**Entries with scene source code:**
========
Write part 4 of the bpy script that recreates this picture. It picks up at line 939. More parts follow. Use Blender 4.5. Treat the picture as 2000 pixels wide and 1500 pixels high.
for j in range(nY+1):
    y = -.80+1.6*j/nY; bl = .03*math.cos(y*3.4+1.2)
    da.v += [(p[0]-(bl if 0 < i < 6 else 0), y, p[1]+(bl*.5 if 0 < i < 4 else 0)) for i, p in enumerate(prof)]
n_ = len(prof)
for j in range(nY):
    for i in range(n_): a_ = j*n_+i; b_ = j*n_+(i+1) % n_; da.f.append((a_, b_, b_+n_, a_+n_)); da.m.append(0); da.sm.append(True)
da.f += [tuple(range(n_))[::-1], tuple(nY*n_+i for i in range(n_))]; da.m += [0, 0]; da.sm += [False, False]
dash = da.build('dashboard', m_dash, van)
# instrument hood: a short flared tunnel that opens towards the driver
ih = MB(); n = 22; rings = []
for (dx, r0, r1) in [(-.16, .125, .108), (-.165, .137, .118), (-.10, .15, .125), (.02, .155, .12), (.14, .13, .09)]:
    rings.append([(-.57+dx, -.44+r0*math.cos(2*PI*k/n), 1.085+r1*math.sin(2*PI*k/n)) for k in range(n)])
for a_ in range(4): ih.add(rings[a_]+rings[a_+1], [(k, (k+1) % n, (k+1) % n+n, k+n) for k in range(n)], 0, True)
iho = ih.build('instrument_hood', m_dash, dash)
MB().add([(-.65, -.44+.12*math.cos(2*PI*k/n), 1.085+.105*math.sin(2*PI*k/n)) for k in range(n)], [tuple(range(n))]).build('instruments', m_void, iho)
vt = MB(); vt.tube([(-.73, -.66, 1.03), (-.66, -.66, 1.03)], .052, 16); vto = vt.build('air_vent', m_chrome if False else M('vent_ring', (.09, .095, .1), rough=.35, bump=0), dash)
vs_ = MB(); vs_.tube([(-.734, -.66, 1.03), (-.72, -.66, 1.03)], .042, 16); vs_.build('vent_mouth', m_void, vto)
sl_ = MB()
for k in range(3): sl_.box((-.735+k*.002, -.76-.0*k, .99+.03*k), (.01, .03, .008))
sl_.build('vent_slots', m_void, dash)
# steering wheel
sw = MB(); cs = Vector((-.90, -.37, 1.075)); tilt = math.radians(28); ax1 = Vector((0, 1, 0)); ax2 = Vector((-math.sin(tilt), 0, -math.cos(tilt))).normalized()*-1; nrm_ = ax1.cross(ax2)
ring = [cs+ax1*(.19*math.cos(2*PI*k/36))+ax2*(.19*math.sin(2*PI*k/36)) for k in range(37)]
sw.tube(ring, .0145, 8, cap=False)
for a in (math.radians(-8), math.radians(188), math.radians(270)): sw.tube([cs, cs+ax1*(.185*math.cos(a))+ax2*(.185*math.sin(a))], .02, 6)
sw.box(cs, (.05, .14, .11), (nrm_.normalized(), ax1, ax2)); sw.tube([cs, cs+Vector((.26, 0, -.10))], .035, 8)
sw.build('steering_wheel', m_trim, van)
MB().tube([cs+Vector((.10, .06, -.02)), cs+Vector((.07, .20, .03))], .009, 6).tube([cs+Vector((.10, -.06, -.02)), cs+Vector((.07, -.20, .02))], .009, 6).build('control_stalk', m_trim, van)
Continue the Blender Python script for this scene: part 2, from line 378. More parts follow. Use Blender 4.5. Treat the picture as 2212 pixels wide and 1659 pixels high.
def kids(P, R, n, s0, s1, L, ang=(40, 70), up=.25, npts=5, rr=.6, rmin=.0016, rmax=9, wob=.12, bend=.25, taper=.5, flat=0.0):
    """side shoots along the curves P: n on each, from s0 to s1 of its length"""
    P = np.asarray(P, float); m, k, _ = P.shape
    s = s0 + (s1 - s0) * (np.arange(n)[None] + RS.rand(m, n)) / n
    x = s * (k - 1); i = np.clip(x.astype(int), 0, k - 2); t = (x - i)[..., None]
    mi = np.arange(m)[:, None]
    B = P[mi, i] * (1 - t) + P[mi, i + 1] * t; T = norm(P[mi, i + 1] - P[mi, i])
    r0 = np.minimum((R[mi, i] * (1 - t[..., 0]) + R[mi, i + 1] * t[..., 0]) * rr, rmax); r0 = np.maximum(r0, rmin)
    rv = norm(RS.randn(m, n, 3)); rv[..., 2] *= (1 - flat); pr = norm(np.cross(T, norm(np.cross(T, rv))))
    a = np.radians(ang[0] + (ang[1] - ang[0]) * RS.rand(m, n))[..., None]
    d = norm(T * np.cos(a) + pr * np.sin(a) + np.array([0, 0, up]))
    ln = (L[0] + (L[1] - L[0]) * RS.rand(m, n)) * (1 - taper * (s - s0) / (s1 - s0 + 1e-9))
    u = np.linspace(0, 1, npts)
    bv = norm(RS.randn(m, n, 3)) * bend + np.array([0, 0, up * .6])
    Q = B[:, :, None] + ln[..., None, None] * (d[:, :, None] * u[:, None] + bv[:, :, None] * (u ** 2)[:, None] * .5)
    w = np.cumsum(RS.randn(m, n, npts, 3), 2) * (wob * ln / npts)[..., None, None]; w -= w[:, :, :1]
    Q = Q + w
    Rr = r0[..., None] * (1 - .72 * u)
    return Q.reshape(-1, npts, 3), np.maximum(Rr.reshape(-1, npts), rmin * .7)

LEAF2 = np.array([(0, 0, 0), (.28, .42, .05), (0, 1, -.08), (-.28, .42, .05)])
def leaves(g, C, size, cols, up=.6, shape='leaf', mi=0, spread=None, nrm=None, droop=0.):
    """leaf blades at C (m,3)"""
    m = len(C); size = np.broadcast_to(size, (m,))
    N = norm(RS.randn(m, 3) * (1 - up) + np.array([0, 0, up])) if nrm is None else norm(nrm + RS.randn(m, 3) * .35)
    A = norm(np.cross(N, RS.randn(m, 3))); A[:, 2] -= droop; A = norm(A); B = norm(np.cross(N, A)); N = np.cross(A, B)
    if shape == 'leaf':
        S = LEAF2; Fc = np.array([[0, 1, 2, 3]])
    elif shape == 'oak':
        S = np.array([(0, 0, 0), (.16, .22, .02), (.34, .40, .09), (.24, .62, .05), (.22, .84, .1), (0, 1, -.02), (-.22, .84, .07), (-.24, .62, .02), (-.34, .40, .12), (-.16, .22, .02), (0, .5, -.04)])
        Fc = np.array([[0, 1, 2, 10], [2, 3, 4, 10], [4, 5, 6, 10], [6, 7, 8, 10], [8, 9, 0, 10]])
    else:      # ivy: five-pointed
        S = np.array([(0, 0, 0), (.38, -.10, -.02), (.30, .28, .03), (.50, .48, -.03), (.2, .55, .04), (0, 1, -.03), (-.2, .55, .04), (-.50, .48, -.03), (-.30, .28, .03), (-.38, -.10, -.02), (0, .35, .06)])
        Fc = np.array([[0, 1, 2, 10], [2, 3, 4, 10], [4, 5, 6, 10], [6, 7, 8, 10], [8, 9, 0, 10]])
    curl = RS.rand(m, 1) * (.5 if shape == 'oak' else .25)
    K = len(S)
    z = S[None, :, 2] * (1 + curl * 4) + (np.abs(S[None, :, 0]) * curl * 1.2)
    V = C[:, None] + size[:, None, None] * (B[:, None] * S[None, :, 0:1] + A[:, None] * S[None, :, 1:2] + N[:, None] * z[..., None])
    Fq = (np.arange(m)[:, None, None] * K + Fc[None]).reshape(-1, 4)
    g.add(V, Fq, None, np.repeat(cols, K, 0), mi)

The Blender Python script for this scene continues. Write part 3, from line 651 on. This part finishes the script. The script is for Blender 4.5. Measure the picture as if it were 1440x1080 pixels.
========
**Aim:** In the data above, find the line that contains "Continue the Blender" and the line that contains "npts), rmin * .7)". Repeat exactly those lines and every line between them, and only those.

**Reply:**
Continue the Blender Python script for this scene: part 2, from line 378. More parts follow. Use Blender 4.5. Treat the picture as 2212 pixels wide and 1659 pixels high.
def kids(P, R, n, s0, s1, L, ang=(40, 70), up=.25, npts=5, rr=.6, rmin=.0016, rmax=9, wob=.12, bend=.25, taper=.5, flat=0.0):
    """side shoots along the curves P: n on each, from s0 to s1 of its length"""
    P = np.asarray(P, float); m, k, _ = P.shape
    s = s0 + (s1 - s0) * (np.arange(n)[None] + RS.rand(m, n)) / n
    x = s * (k - 1); i = np.clip(x.astype(int), 0, k - 2); t = (x - i)[..., None]
    mi = np.arange(m)[:, None]
    B = P[mi, i] * (1 - t) + P[mi, i + 1] * t; T = norm(P[mi, i + 1] - P[mi, i])
    r0 = np.minimum((R[mi, i] * (1 - t[..., 0]) + R[mi, i + 1] * t[..., 0]) * rr, rmax); r0 = np.maximum(r0, rmin)
    rv = norm(RS.randn(m, n, 3)); rv[..., 2] *= (1 - flat); pr = norm(np.cross(T, norm(np.cross(T, rv))))
    a = np.radians(ang[0] + (ang[1] - ang[0]) * RS.rand(m, n))[..., None]
    d = norm(T * np.cos(a) + pr * np.sin(a) + np.array([0, 0, up]))
    ln = (L[0] + (L[1] - L[0]) * RS.rand(m, n)) * (1 - taper * (s - s0) / (s1 - s0 + 1e-9))
    u = np.linspace(0, 1, npts)
    bv = norm(RS.randn(m, n, 3)) * bend + np.array([0, 0, up * .6])
    Q = B[:, :, None] + ln[..., None, None] * (d[:, :, None] * u[:, None] + bv[:, :, None] * (u ** 2)[:, None] * .5)
    w = np.cumsum(RS.randn(m, n, npts, 3), 2) * (wob * ln / npts)[..., None, None]; w -= w[:, :, :1]
    Q = Q + w
    Rr = r0[..., None] * (1 - .72 * u)
    return Q.reshape(-1, npts, 3), np.maximum(Rr.reshape(-1, npts), rmin * .7)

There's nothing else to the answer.